Task prompt:
Leave out the pictures and copy everything else below exactly.

Given material:
*****

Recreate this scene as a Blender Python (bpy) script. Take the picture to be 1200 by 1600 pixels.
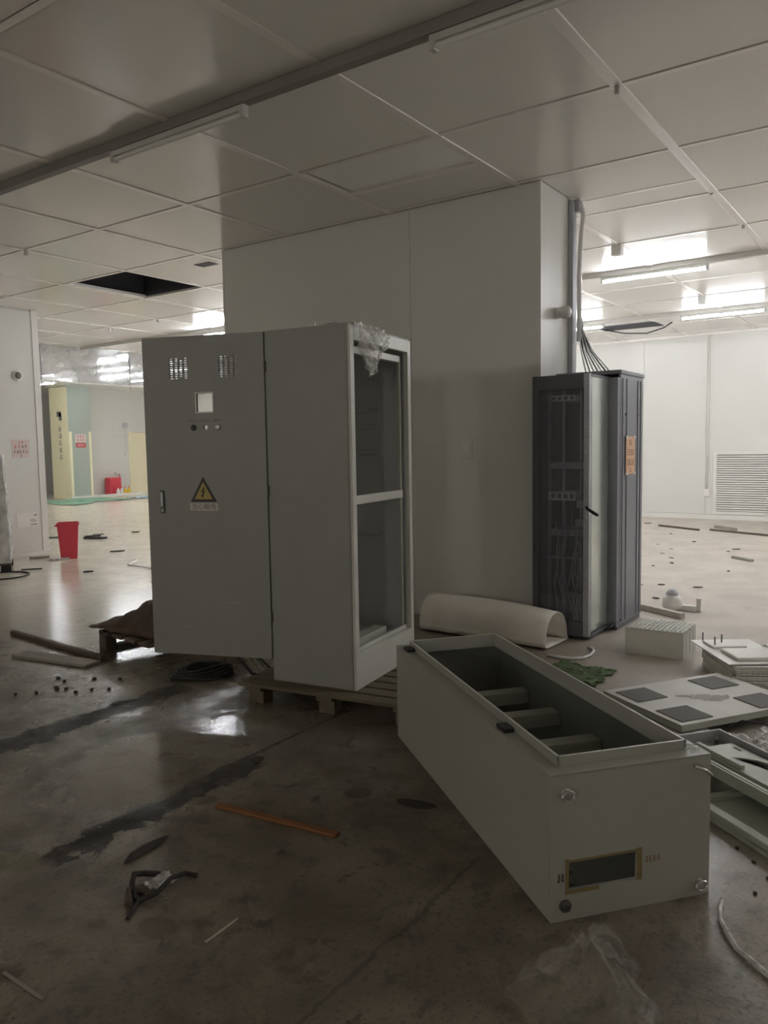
import bpy, bmesh, math, random
from mathutils import Vector, Matrix, noise
R = math.radians
for o in list(bpy.data.objects): bpy.data.objects.remove(o)
SC = bpy.context.scene
COL = SC.collection
random.seed(7)

# ------------------------------------------------------------------ camera, world, exposure
YAW, PITCH, ROLL, FPX = 0.61006592, -0.08342805, -0.01695249, 1232.05
CAM = Vector((0, 0, 1.5))
fw = Vector((math.cos(YAW)*math.cos(PITCH), math.sin(YAW)*math.cos(PITCH), math.sin(PITCH)))
rt = fw.cross(Vector((0, 0, 1))).normalized(); up_ = rt.cross(fw)
cr, sr = math.cos(ROLL), math.sin(ROLL)
cx, cy = cr*rt+sr*up_, -sr*rt+cr*up_
cd = bpy.data.cameras.new('camera'); cam = bpy.data.objects.new('camera', cd); COL.objects.link(cam)
M = Matrix((cx, cy, -fw)).transposed().to_4x4(); M.translation = CAM
cam.matrix_world = M
cd.sensor_fit = 'VERTICAL'; cd.sensor_height = 36.0; cd.lens = FPX/1600*36.0
cd.clip_start = 0.05; cd.clip_end = 200
SC.camera = cam
w = bpy.data.worlds.new('world'); SC.world = w; w.use_nodes = True
w.node_tree.nodes['Background'].inputs[0].default_value = (0.5, 0.55, 0.6, 1)
w.node_tree.nodes['Background'].inputs[1].default_value = 0.02
SC.view_settings.view_transform = 'Standard'; SC.view_settings.look = 'None'
SC.view_settings.gamma = 1.0; SC.view_settings.use_curve_mapping = False
SC.view_settings.exposure = 1.58
SC.cycles.diffuse_bounces = 6; SC.cycles.glossy_bounces = 3; SC.cycles.max_bounces = 8
TUBE = 47.0           # emission of a lit tube

def onscreen(p, margin=60):
    q = Vector(p)-CAM
    z = q.dot(fw)
    if z < 0.2: return False
    u = 600+FPX*q.dot(cx)/z; v = 800-FPX*q.dot(cy)/z
    return -margin < u < 1200+margin and -margin < v < 1600+margin

# ------------------------------------------------------------------ materials
MATS = {}
def mat(name, col, rough=0.5, metal=0.0, nscale=8.0, namt=0.12, bump=0.0, bscale=40.0, spec=0.5, rvar=0.0, coords='Object'):
    if name in MATS: return MATS[name]
    m = bpy.data.materials.new(name); m.use_nodes = True; nt = m.node_tree; b = nt.nodes['Principled BSDF']
    tc = nt.nodes.new('ShaderNodeTexCoord')
    nz = nt.nodes.new('ShaderNodeTexNoise'); nz.inputs['Scale'].default_value = nscale; nz.inputs['Detail'].default_value = 5
    nt.links.new(tc.outputs[coords], nz.inputs['Vector'])
    mx = nt.nodes.new('ShaderNodeMix'); mx.data_type = 'RGBA'
    c = Vector(col)
    mx.inputs[6].default_value = (*[min(1, x*(1+namt)) for x in c], 1); mx.inputs[7].default_value = (*(c*(1-namt)), 1)
    nt.links.new(nz.outputs['Fac'], mx.inputs[0]); nt.links.new(mx.outputs[2], b.inputs['Base Color'])
    b.inputs['Roughness'].default_value = rough; b.inputs['Metallic'].default_value = metal
    b.inputs['Specular IOR Level'].default_value = spec
    if rvar:
        mr = nt.nodes.new('ShaderNodeMapRange'); mr.inputs[3].default_value = max(0.02, rough-rvar); mr.inputs[4].default_value = rough+rvar
        mr.inputs[1].default_value = 0.3; mr.inputs[2].default_value = 0.7
        nt.links.new(nz.outputs['Fac'], mr.inputs[0]); nt.links.new(mr.outputs[0], b.inputs['Roughness'])
    if bump:
        n2 = nt.nodes.new('ShaderNodeTexNoise'); n2.inputs['Scale'].default_value = bscale; n2.inputs['Detail'].default_value = 4
        nt.links.new(tc.outputs[coords], n2.inputs['Vector'])
        bp = nt.nodes.new('ShaderNodeBump'); bp.inputs['Strength'].default_value = bump; bp.inputs['Distance'].default_value = 0.01
        nt.links.new(n2.outputs['Fac'], bp.inputs['Height']); nt.links.new(bp.outputs[0], b.inputs['Normal'])
    MATS[name] = m; return m

def film_mat(name, col, opac, rough=0.18, nsc=30):
    m = bpy.data.materials.new(name); m.use_nodes = True; nt = m.node_tree; b = nt.nodes['Principled BSDF']; out = nt.nodes['Material Output']
    b.inputs['Base Color'].default_value = (*col, 1); b.inputs['Roughness'].default_value = rough; b.inputs['Specular IOR Level'].default_value = 0.8
    tr = nt.nodes.new('ShaderNodeBsdfTransparent'); mx = nt.nodes.new('ShaderNodeMixShader')
    tc = nt.nodes.new('ShaderNodeTexCoord'); nz = nt.nodes.new('ShaderNodeTexNoise'); nz.inputs['Scale'].default_value = nsc
    nt.links.new(tc.outputs['Object'], nz.inputs['Vector'])
    mr = nt.nodes.new('ShaderNodeMapRange'); mr.inputs[1].default_value = .3; mr.inputs[2].default_value = .7
    mr.inputs[3].default_value = opac*0.5; mr.inputs[4].default_value = min(1, opac*1.5)
    nt.links.new(nz.outputs['Fac'], mr.inputs[0]); nt.links.new(mr.outputs[0], mx.inputs[0])
    nt.links.new(tr.outputs[0], mx.inputs[1]); nt.links.new(b.outputs[0], mx.inputs[2]); nt.links.new(mx.outputs[0], out.inputs[0])
    MATS[name] = m; return m

def glass_mat(name, tint, dust_haze=0.06, haze_col=(.6, .62, .62), rough=0.03, base=0.04):
    m = bpy.data.materials.new(name); m.use_nodes = True; nt = m.node_tree; out = nt.nodes['Material Output']
    b = nt.nodes['Principled BSDF']; b.inputs['Base Color'].default_value = (*haze_col, 1); b.inputs['Roughness'].default_value = .6
    tr = nt.nodes.new('ShaderNodeBsdfTransparent'); tr.inputs[0].default_value = (*tint, 1)
    gl = nt.nodes.new('ShaderNodeBsdfGlossy'); gl.inputs['Roughness'].default_value = rough
    fr = nt.nodes.new('ShaderNodeFresnel'); fr.inputs[0].default_value = 1.5
    ad = nt.nodes.new('ShaderNodeMath'); ad.operation = 'ADD'; ad.use_clamp = True; ad.inputs[1].default_value = base; nt.links.new(fr.outputs[0], ad.inputs[0])
    m1 = nt.nodes.new('ShaderNodeMixShader'); nt.links.new(ad.outputs[0], m1.inputs[0]); nt.links.new(tr.outputs[0], m1.inputs[1]); nt.links.new(gl.outputs[0], m1.inputs[2])
    m2 = nt.nodes.new('ShaderNodeMixShader'); nt.links.new(m1.outputs[0], m2.inputs[1]); nt.links.new(b.outputs[0], m2.inputs[2])
    tc = nt.nodes.new('ShaderNodeTexCoord'); nz = nt.nodes.new('ShaderNodeTexNoise'); nz.inputs['Scale'].default_value = 4; nz.inputs['Detail'].default_value = 6
    nt.links.new(tc.outputs['Object'], nz.inputs['Vector'])
    mr = nt.nodes.new('ShaderNodeMapRange'); mr.inputs[3].default_value = dust_haze*.3; mr.inputs[4].default_value = dust_haze*1.7
    nt.links.new(nz.outputs['Fac'], mr.inputs[0]); nt.links.new(mr.outputs[0], m2.inputs[0]); nt.links.new(m2.outputs[0], out.inputs[0])
    MATS[name] = m; return m

def emit_mat(name, col, s):
    m = bpy.data.materials.new(name); m.use_nodes = True; b = m.node_tree.nodes['Principled BSDF']
    b.inputs['Base Color'].default_value = (.9, .9, .9, 1)
    b.inputs['Emission Color'].default_value = (*col, 1); b.inputs['Emission Strength'].default_value = s
    MATS[name] = m; return m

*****

Output of the exercise:
Recreate this scene as a Blender Python (bpy) script. Take the picture to be 1200 by 1600 pixels.
import bpy, bmesh, math, random
from mathutils import Vector, Matrix, noise
R = math.radians
for o in list(bpy.data.objects): bpy.data.objects.remove(o)
SC = bpy.context.scene
COL = SC.collection
random.seed(7)

# ------------------------------------------------------------------ camera, world, exposure
YAW, PITCH, ROLL, FPX = 0.61006592, -0.08342805, -0.01695249, 1232.05
CAM = Vector((0, 0, 1.5))
fw = Vector((math.cos(YAW)*math.cos(PITCH), math.sin(YAW)*math.cos(PITCH), math.sin(PITCH)))
rt = fw.cross(Vector((0, 0, 1))).normalized(); up_ = rt.cross(fw)
cr, sr = math.cos(ROLL), math.sin(ROLL)
cx, cy = cr*rt+sr*up_, -sr*rt+cr*up_
cd = bpy.data.cameras.new('camera'); cam = bpy.data.objects.new('camera', cd); COL.objects.link(cam)
M = Matrix((cx, cy, -fw)).transposed().to_4x4(); M.translation = CAM
cam.matrix_world = M
cd.sensor_fit = 'VERTICAL'; cd.sensor_height = 36.0; cd.lens = FPX/1600*36.0
cd.clip_start = 0.05; cd.clip_end = 200
SC.camera = cam
w = bpy.data.worlds.new('world'); SC.world = w; w.use_nodes = True
w.node_tree.nodes['Background'].inputs[0].default_value = (0.5, 0.55, 0.6, 1)
w.node_tree.nodes['Background'].inputs[1].default_value = 0.02
SC.view_settings.view_transform = 'Standard'; SC.view_settings.look = 'None'
SC.view_settings.gamma = 1.0; SC.view_settings.use_curve_mapping = False
SC.view_settings.exposure = 1.58
SC.cycles.diffuse_bounces = 6; SC.cycles.glossy_bounces = 3; SC.cycles.max_bounces = 8
TUBE = 47.0           # emission of a lit tube

def onscreen(p, margin=60):
    q = Vector(p)-CAM
    z = q.dot(fw)
    if z < 0.2: return False
    u = 600+FPX*q.dot(cx)/z; v = 800-FPX*q.dot(cy)/z
    return -margin < u < 1200+margin and -margin < v < 1600+margin

# ------------------------------------------------------------------ materials
MATS = {}
def mat(name, col, rough=0.5, metal=0.0, nscale=8.0, namt=0.12, bump=0.0, bscale=40.0, spec=0.5, rvar=0.0, coords='Object'):
    if name in MATS: return MATS[name]
    m = bpy.data.materials.new(name); m.use_nodes = True; nt = m.node_tree; b = nt.nodes['Principled BSDF']
    tc = nt.nodes.new('ShaderNodeTexCoord')
    nz = nt.nodes.new('ShaderNodeTexNoise'); nz.inputs['Scale'].default_value = nscale; nz.inputs['Detail'].default_value = 5
    nt.links.new(tc.outputs[coords], nz.inputs['Vector'])
    mx = nt.nodes.new('ShaderNodeMix'); mx.data_type = 'RGBA'
    c = Vector(col)
    mx.inputs[6].default_value = (*[min(1, x*(1+namt)) for x in c], 1); mx.inputs[7].default_value = (*(c*(1-namt)), 1)
    nt.links.new(nz.outputs['Fac'], mx.inputs[0]); nt.links.new(mx.outputs[2], b.inputs['Base Color'])
    b.inputs['Roughness'].default_value = rough; b.inputs['Metallic'].default_value = metal
    b.inputs['Specular IOR Level'].default_value = spec
    if rvar:
        mr = nt.nodes.new('ShaderNodeMapRange'); mr.inputs[3].default_value = max(0.02, rough-rvar); mr.inputs[4].default_value = rough+rvar
        mr.inputs[1].default_value = 0.3; mr.inputs[2].default_value = 0.7
        nt.links.new(nz.outputs['Fac'], mr.inputs[0]); nt.links.new(mr.outputs[0], b.inputs['Roughness'])
    if bump:
        n2 = nt.nodes.new('ShaderNodeTexNoise'); n2.inputs['Scale'].default_value = bscale; n2.inputs['Detail'].default_value = 4
        nt.links.new(tc.outputs[coords], n2.inputs['Vector'])
        bp = nt.nodes.new('ShaderNodeBump'); bp.inputs['Strength'].default_value = bump; bp.inputs['Distance'].default_value = 0.01
        nt.links.new(n2.outputs['Fac'], bp.inputs['Height']); nt.links.new(bp.outputs[0], b.inputs['Normal'])
    MATS[name] = m; return m

def film_mat(name, col, opac, rough=0.18, nsc=30):
    m = bpy.data.materials.new(name); m.use_nodes = True; nt = m.node_tree; b = nt.nodes['Principled BSDF']; out = nt.nodes['Material Output']
    b.inputs['Base Color'].default_value = (*col, 1); b.inputs['Roughness'].default_value = rough; b.inputs['Specular IOR Level'].default_value = 0.8
    tr = nt.nodes.new('ShaderNodeBsdfTransparent'); mx = nt.nodes.new('ShaderNodeMixShader')
    tc = nt.nodes.new('ShaderNodeTexCoord'); nz = nt.nodes.new('ShaderNodeTexNoise'); nz.inputs['Scale'].default_value = nsc
    nt.links.new(tc.outputs['Object'], nz.inputs['Vector'])
    mr = nt.nodes.new('ShaderNodeMapRange'); mr.inputs[1].default_value = .3; mr.inputs[2].default_value = .7
    mr.inputs[3].default_value = opac*0.5; mr.inputs[4].default_value = min(1, opac*1.5)
    nt.links.new(nz.outputs['Fac'], mr.inputs[0]); nt.links.new(mr.outputs[0], mx.inputs[0])
    nt.links.new(tr.outputs[0], mx.inputs[1]); nt.links.new(b.outputs[0], mx.inputs[2]); nt.links.new(mx.outputs[0], out.inputs[0])
    MATS[name] = m; return m

def glass_mat(name, tint, dust_haze=0.06, haze_col=(.6, .62, .62), rough=0.03, base=0.04):
    m = bpy.data.materials.new(name); m.use_nodes = True; nt = m.node_tree; out = nt.nodes['Material Output']
    b = nt.nodes['Principled BSDF']; b.inputs['Base Color'].default_value = (*haze_col, 1); b.inputs['Roughness'].default_value = .6
    tr = nt.nodes.new('ShaderNodeBsdfTransparent'); tr.inputs[0].default_value = (*tint, 1)
    gl = nt.nodes.new('ShaderNodeBsdfGlossy'); gl.inputs['Roughness'].default_value = rough
    fr = nt.nodes.new('ShaderNodeFresnel'); fr.inputs[0].default_value = 1.5
    ad = nt.nodes.new('ShaderNodeMath'); ad.operation = 'ADD'; ad.use_clamp = True; ad.inputs[1].default_value = base; nt.links.new(fr.outputs[0], ad.inputs[0])
    m1 = nt.nodes.new('ShaderNodeMixShader'); nt.links.new(ad.outputs[0], m1.inputs[0]); nt.links.new(tr.outputs[0], m1.inputs[1]); nt.links.new(gl.outputs[0], m1.inputs[2])
    m2 = nt.nodes.new('ShaderNodeMixShader'); nt.links.new(m1.outputs[0], m2.inputs[1]); nt.links.new(b.outputs[0], m2.inputs[2])
    tc = nt.nodes.new('ShaderNodeTexCoord'); nz = nt.nodes.new('ShaderNodeTexNoise'); nz.inputs['Scale'].default_value = 4; nz.inputs['Detail'].default_value = 6
    nt.links.new(tc.outputs['Object'], nz.inputs['Vector'])
    mr = nt.nodes.new('ShaderNodeMapRange'); mr.inputs[3].default_value = dust_haze*.3; mr.inputs[4].default_value = dust_haze*1.7
    nt.links.new(nz.outputs['Fac'], mr.inputs[0]); nt.links.new(mr.outputs[0], m2.inputs[0]); nt.links.new(m2.outputs[0], out.inputs[0])
    MATS[name] = m; return m

def emit_mat(name, col, s):
    m = bpy.data.materials.new(name); m.use_nodes = True; b = m.node_tree.nodes['Principled BSDF']
    b.inputs['Base Color'].default_value = (.9, .9, .9, 1)
    b.inputs['Emission Color'].default_value = (*col, 1); b.inputs['Emission Strength'].default_value = s
    MATS[name] = m; return m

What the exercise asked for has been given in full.